===== Input =====

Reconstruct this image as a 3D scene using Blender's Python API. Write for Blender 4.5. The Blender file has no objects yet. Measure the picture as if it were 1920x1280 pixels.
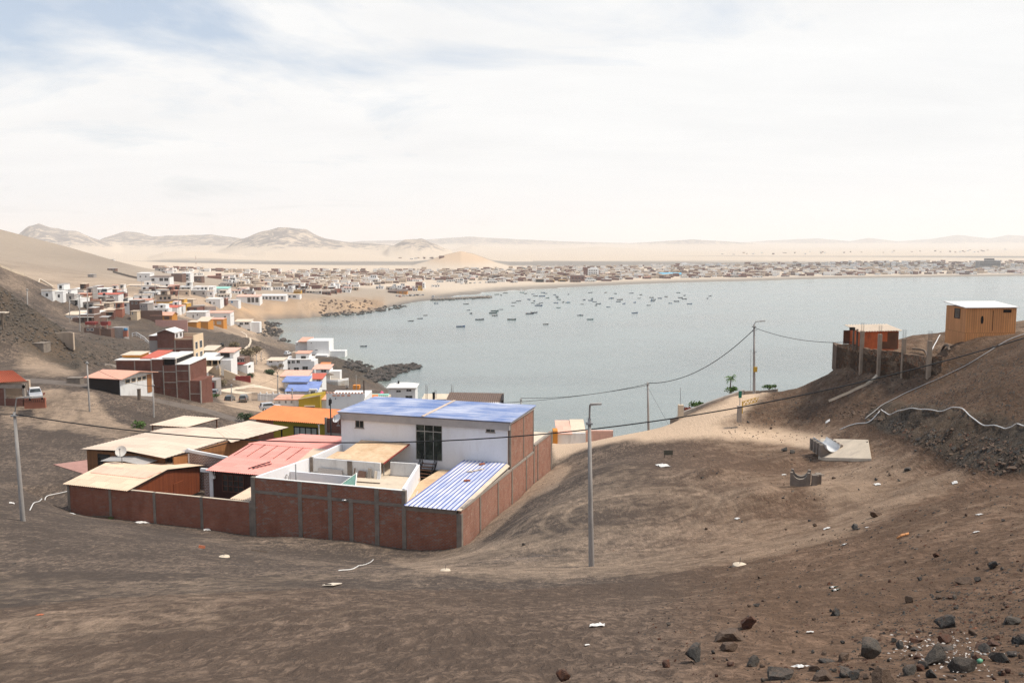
import bpy, bmesh, math, random
import numpy as np
from mathutils import Vector, Matrix
random.seed(7); rng=np.random.default_rng(7)
R=math.radians
scene=bpy.context.scene; COL=scene.collection
# ---------------------------------------------------------------- camera model (eye is 65 m above the sea, sea level z=0)
EYE=65.0; FPX=1680.0; TILT=math.atan((640-455)/FPX); CT,ST=math.cos(TILT),math.sin(TILT)
def ray(u,v):
    x,y,z=(u-960.0),FPX,-(v-640.0)
    return (x, y*CT+z*ST, -y*ST+z*CT)
def atD(u,v,D):
    r=ray(u,v); k=D/r[1]; return Vector((r[0]*k,D,EYE+r[2]*k))
def azx(u,D): return (u-960.0)/FPX*D
# ---------------------------------------------------------------- mesh builder
class MB:
    def __init__(s): s.v=[]; s.f=[]; s.m=[]; s.smooth=[]
    def face(s,pts,m=0,sm=False):
        b=len(s.v); s.v+= [tuple(p) for p in pts]; s.f.append(tuple(range(b,b+len(pts)))); s.m.append(m); s.smooth.append(sm)
        return s
    def mesh(s,vs,fs,m=0,sm=False):
        b=len(s.v); s.v+=[tuple(p) for p in vs]
        for f in fs: s.f.append(tuple(i+b for i in f)); s.m.append(m); s.smooth.append(sm)
        return s
    def hexa(s,p,m=0):   # 8 corners: bottom 4 (ccw) then top 4
        return s.mesh(p,[(3,2,1,0),(4,5,6,7),(0,1,5,4),(1,2,6,5),(2,3,7,6),(3,0,4,7)],m)
    def box(s,x0,x1,y0,y1,z0,z1,m=0):
        return s.hexa([(x0,y0,z0),(x1,y0,z0),(x1,y1,z0),(x0,y1,z0),(x0,y0,z1),(x1,y0,z1),(x1,y1,z1),(x0,y1,z1)],m)
    def prism(s,poly,z0,z1,m=0):  # ccw polygon in xy; z1 may be a list of heights
        n=len(poly); zt=z1 if isinstance(z1,(list,tuple)) else [z1]*n
        zb=z0 if isinstance(z0,(list,tuple)) else [z0]*n
        vs=[(p[0],p[1],zb[i]) for i,p in enumerate(poly)]+[(p[0],p[1],zt[i]) for i,p in enumerate(poly)]
        fs=[tuple(reversed(range(n))),tuple(range(n,2*n))]+[(i,(i+1)%n,n+(i+1)%n,n+i) for i in range(n)]
        return s.mesh(vs,fs,m)
    def slab(s,quad,t,m=0):   # quad = 4 top corners ccw seen from above; thickness t downwards
        q=[Vector(p) for p in quad]
        return s.hexa([p-Vector((0,0,t)) for p in q]+q,m)
    def tube(s,pts,r,n=8,m=0,caps=True):
        pts=[Vector(p) for p in pts]; rs=r if isinstance(r,(list,tuple)) else [r]*len(pts)
        vs=[];fs=[]
        for i,p in enumerate(pts):
            d=(pts[min(i+1,len(pts)-1)]-pts[max(i-1,0)]).normalized()
            a=d.cross(Vector((0,0,1)));
            if a.length<1e-3: a=Vector((1,0,0))
            a.normalize(); b=d.cross(a)
            for k in range(n):
                t=2*math.pi*k/n; vs.append(p+(a*math.cos(t)+b*math.sin(t))*rs[i])
        for i in range(len(pts)-1):
            for k in range(n):
                fs.append((i*n+k,(i+1)*n+k,(i+1)*n+(k+1)%n,i*n+(k+1)%n))
        if caps: fs.append(tuple(range(n))); fs.append(tuple(reversed(range((len(pts)-1)*n,len(pts)*n))))
        return s.mesh(vs,fs,m,True)
    def bar(s,p,q,w,h=None,m=0):
        p,q=Vector(p),Vector(q); h=h or w; d=(q-p).normalized(); a=d.cross(Vector((0,0,1)))
        if a.length<1e-3: a=Vector((1,0,0))
        a.normalize(); b=a.cross(d)
        c=[]
        for e in (p,q):
            c.append([e-a*w/2-b*h/2,e+a*w/2-b*h/2,e+a*w/2+b*h/2,e-a*w/2+b*h/2])
        return s.mesh(c[0]+c[1],[(0,1,2,3),(7,6,5,4),(0,4,5,1),(1,5,6,2),(2,6,7,3),(3,7,4,0)],m)
    def corrugated(s,A,B,Cc,D,pitch,amp,m=0,t=0.03,seg=6):
        # sheet with corners A,B (one end) and D,C (other end); ribs run A->D; waves spread along A->B
        A,B,Cc,D=[Vector(p) for p in (A,B,Cc,D)]; L=(B-A).length; n=max(2,int(L/pitch*seg))
        N=(B-A).cross(D-A).normalized()
        if N.z<0: N=-N
        vs=[];fs=[]
        for i in range(n+1):
            f=i/n; o=N*(amp*math.cos(2*math.pi*f*L/pitch))
            vs+= [A.lerp(B,f)+o, D.lerp(Cc,f)+o]
        k=len(vs); vs+=[v-N*t for v in vs]
        for i in range(n):
            a=2*i; q=(a,a+2,a+3,a+1)
            fs.append(q); fs.append(tuple(reversed([j+k for j in q])))
            fs.append((a+2,a,a+k,a+2+k)); fs.append((a+1,a+3,a+3+k,a+1+k))
        fs.append((0,1,1+k,k)); e=2*n; fs.append((e+1,e,e+k,e+1+k))
        return s.mesh(vs,fs,m,False)
    def build(s,name,mats,parent=None,loc=(0,0,0),rz=0,bevel=0):
        me=bpy.data.meshes.new(name); me.from_pydata(s.v,[],s.f)
        if not isinstance(mats,(list,tuple)): mats=[mats]
        for m in mats: me.materials.append(MAT[m] if isinstance(m,str) else m)
        n=len(me.polygons)
        me.polygons.foreach_set('material_index',np.array(s.m,dtype=np.int32)); me.polygons.foreach_set('use_smooth',np.array(s.smooth,dtype=bool))
        # box-projected UVs in metres
        uv=me.uv_layers.new(name='UVMap'); dat=np.zeros((len(me.loops),2),dtype=np.float32)
        for p in me.polygons:
            N=p.normal
            if abs(N.z)>0.75:
                for li in p.loop_indices:
                    c=me.vertices[me.loops[li].vertex_index].co; dat[li]=(c.x,c.y)
            else:
                t=Vector((-N.y,N.x,0)); t.normalize()
                for li in p.loop_indices:
                    c=me.vertices[me.loops[li].vertex_index].co; dat[li]=(c.dot(t),c.z)
        uv.data.foreach_set('uv',dat.ravel()); me.update()
        o=bpy.data.objects.new(name,me); COL.objects.link(o); o.location=loc; o.rotation_euler=(0,0,rz)
        if parent: o.parent=parent
        if bevel:
            b=o.modifiers.new('bevel','BEVEL'); b.width=bevel; b.segments=1; b.limit_method='ANGLE'
        return o
def tag(o,label=None,cat=None,group=None,kind=None):
    if label: o['label']=label
    if cat: o['category']=cat
    if group: o['group']=group
    if kind: o['kind']=kind
    return o
def empty(name,loc,rz,label,cat,group=None):
    o=bpy.data.objects.new(name,None); COL.objects.link(o); o.location=loc; o.rotation_euler=(0,0,rz); o.empty_display_size=.3
    return tag(o,label,cat,group)
KIDS={}
def copy_tree(o,parent=None):
    c=o.copy(); COL.objects.link(c)
    if parent: c.parent=parent
    for ch in list(o.children): copy_tree(ch,c)
    return c
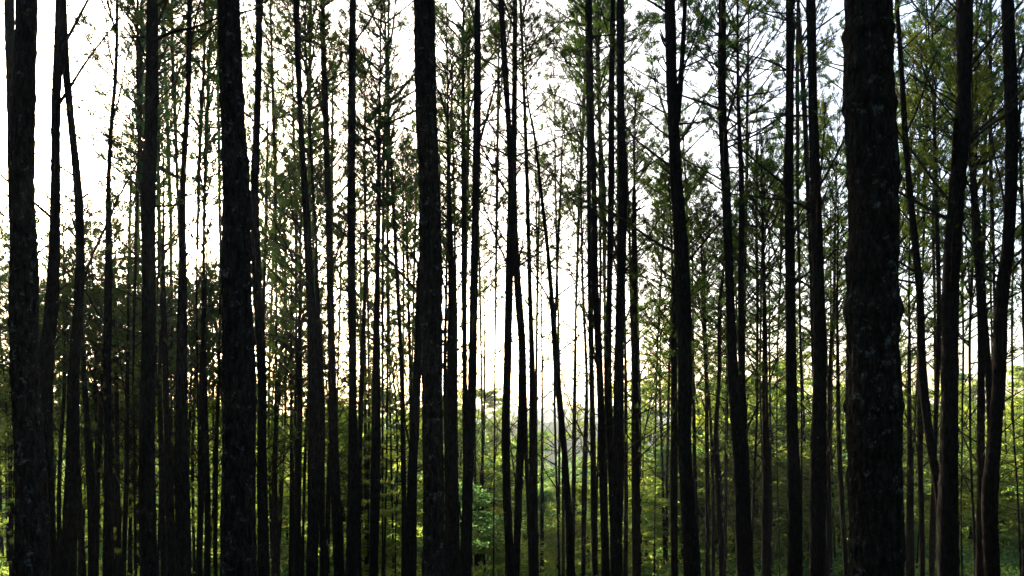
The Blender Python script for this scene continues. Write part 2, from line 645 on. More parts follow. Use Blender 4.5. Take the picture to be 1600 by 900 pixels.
CROWNS = []
for i in range(5):      # airy pine crowns
    w, V, F = make_crown(100 + i, H=9, spread=2.7 + 0.2 * i, n=46, density=1.05, needles=15, length=0.21, width=0.018)
    CROWNS.append(fans_to_meshes('crown', w, V, F, M_NEEDLE if i != 3 else M_NEEDLE_DRY))
DENSE = []
for i in range(4):      # fuller ones
    w, V, F = make_crown(200 + i, H=9, spread=2.9, n=44, density=0.9, needles=14, length=0.21, width=0.017)
    DENSE.append(fans_to_meshes('crown', w, V, F, M_NEEDLE_COOL if i % 2 else M_NEEDLE))
SPARSE = []
for i in range(3):      # thin ones, mostly wood
    w, V, F = make_crown(300 + i, H=9, spread=2.3, n=36, density=0.65, needles=12, length=0.18, width=0.014)
    SPARSE.append(fans_to_meshes('crown', w, V, F, M_NEEDLE_DRY if i == 1 else M_NEEDLE))

YOUNG_PINES = []
for i in range(4):      # young pines with needles from the ground up
    w, V, F = make_crown(350 + i, H=9, spread=2.6, n=44, el=(-0.1, 0.7), density=0.85, needles=16, length=0.20, width=0.018)
    YOUNG_PINES.append(fans_to_meshes('crown', w, V, F, M_NEEDLE_YOUNG if i else M_NEEDLE))

BRANCHES = []           # single bare or nearly bare branches that leave the lower stems
for i in range(9):
    r = np.random.default_rng(400 + i)
    wood, tp, td = Wood(), [], []
    bough(wood, tp, td, r, (0, 0, 0), 0.0, 0.35 + 0.07 * i, 1.7 + 0.17 * i, 0.024, twig_step=0.26, twig_len=0.42, bare=0.3, curve=0.25 if i % 3 else -0.2)
    wv, wf = np.vstack(wood.v), np.vstack(wood.f)
    keep = [j for j in range(len(tp)) if r.random() < (0.0, 0.35, 0.7)[i % 3]]
    if keep:
        V, F = needle_tris(np.array(tp)[keep], np.array(td)[keep], r, 6, 0.14, 0.011, 0.9)
        me = mesh_from('branch', np.vstack([wv, V]), np.vstack([wf, F + len(wv)]), [M_TWIG, M_NEEDLE], False, [0] * len(wf) + [1] * len(F))
    else:
        me = mesh_from('branch', wv, wf, M_TWIG, True)
    BRANCHES.append(me)
STUBS = []
for i in range(3):
    r = np.random.default_rng(450 + i)
    wood = Wood()
    P = [np.zeros(3)]
    d = np.array([0.8, 0, 0.5 + 0.15 * i])
    d /= np.linalg.norm(d)
    for j in range(4):
        P.append(P[-1] + d * 0.07)
        d = d + r.normal(0, 0.12, 3)
        d /= np.linalg.norm(d)
    wood.tube(P, 0.022, 0.011, 6)
    STUBS.append(mesh_from('branch_stub', np.vstack(wood.v), np.vstack(wood.f), M_TWIG))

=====

◆ Aim of the task
The lines to be given again exactly are those from the one containing "The Blender Python" up to and including the one containing "i else M_NEEDLE))".

◆ Finished exercise
The Blender Python script for this scene continues. Write part 2, from line 645 on. More parts follow. Use Blender 4.5. Take the picture to be 1600 by 900 pixels.
CROWNS = []
for i in range(5):      # airy pine crowns
    w, V, F = make_crown(100 + i, H=9, spread=2.7 + 0.2 * i, n=46, density=1.05, needles=15, length=0.21, width=0.018)
    CROWNS.append(fans_to_meshes('crown', w, V, F, M_NEEDLE if i != 3 else M_NEEDLE_DRY))
DENSE = []
for i in range(4):      # fuller ones
    w, V, F = make_crown(200 + i, H=9, spread=2.9, n=44, density=0.9, needles=14, length=0.21, width=0.017)
    DENSE.append(fans_to_meshes('crown', w, V, F, M_NEEDLE_COOL if i % 2 else M_NEEDLE))
SPARSE = []
for i in range(3):      # thin ones, mostly wood
    w, V, F = make_crown(300 + i, H=9, spread=2.3, n=36, density=0.65, needles=12, length=0.18, width=0.014)
    SPARSE.append(fans_to_meshes('crown', w, V, F, M_NEEDLE_DRY if i == 1 else M_NEEDLE))

YOUNG_PINES = []
for i in range(4):      # young pines with needles from the ground up
    w, V, F = make_crown(350 + i, H=9, spread=2.6, n=44, el=(-0.1, 0.7), density=0.85, needles=16, length=0.20, width=0.018)
    YOUNG_PINES.append(fans_to_meshes('crown', w, V, F, M_NEEDLE_YOUNG if i else M_NEEDLE))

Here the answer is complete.